There seem to be three main types of missions: assassination, personnel acquisition (through chemically induced brainwave dampening), and mass extermination.  While the primary goal of many missions is basically identical, each mission has its own background description which makes it stand out from others of its type.  More importantly, each mission has its own unique challenges to overcome, and the real-time action demands that you think on your feet and analyze your situation quickly.  Making strategic use of the mission-specific geography is often the only way to survive the waves of firefights that the enemy syndicates thrust upon you. Mastering the use of your agents' CHIPs to control their intelligence, perception, and adrenaline levels is also a key to success, especially when using the full compliment of four cyborgs.  Once the setting and lush graphics capture you and the gameplay hooks you, the Sound Blaster sound reels you in and polishes you off.  An eerie, moody piece of music plays in the background, and for once in computer game history is isn't annoying.  May wonders never cease!  The true sonic icing on the cake is the sound of the weapons, though. Uzis rattle out their deadly spray, shotguns boom and re-cock, lasers whine as they evaporate their targets, and rockets burst with a speaker- shattering explosion that I frankly didn't think my old 8-bit dinosaur card was capable of.  All these aspects combine into one powerful whole that envelops the player in a rich gaming world more effectively than any role playing game I have ever encountered. You don't just play Syndicate, you enter into and become a part of it.

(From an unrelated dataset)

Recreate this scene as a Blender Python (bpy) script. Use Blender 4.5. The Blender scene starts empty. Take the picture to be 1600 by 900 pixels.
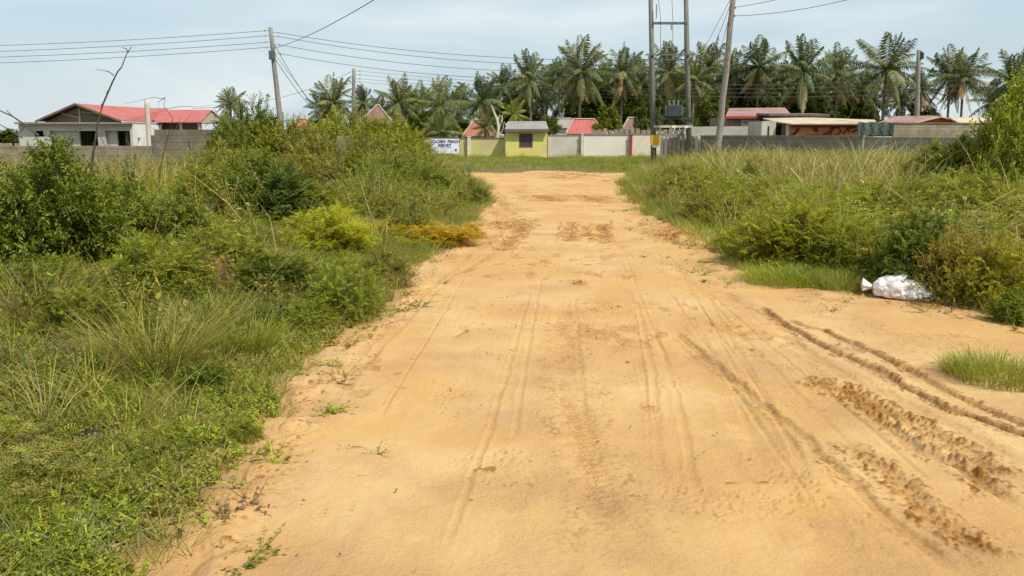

Bullfrog and Electronic Arts have joined forces to produce a dark, evil masterpiece of a game.  I have never played a tactical strategy game that draws you into the gaming universe as completely as Syndicate does.  This is a solid real-time strategy game with beautifully repulsive graphics and powerful, atmospheric sound. Squeamish non-violent gamers who have a problem with suspending their morals along with their disbelief should definitely seek their entertainment elsewhere, but for those of us who don't mind having a little innocent blood on our hands Syndicate is a thrilling ride straight to the dark heart of cyberhell.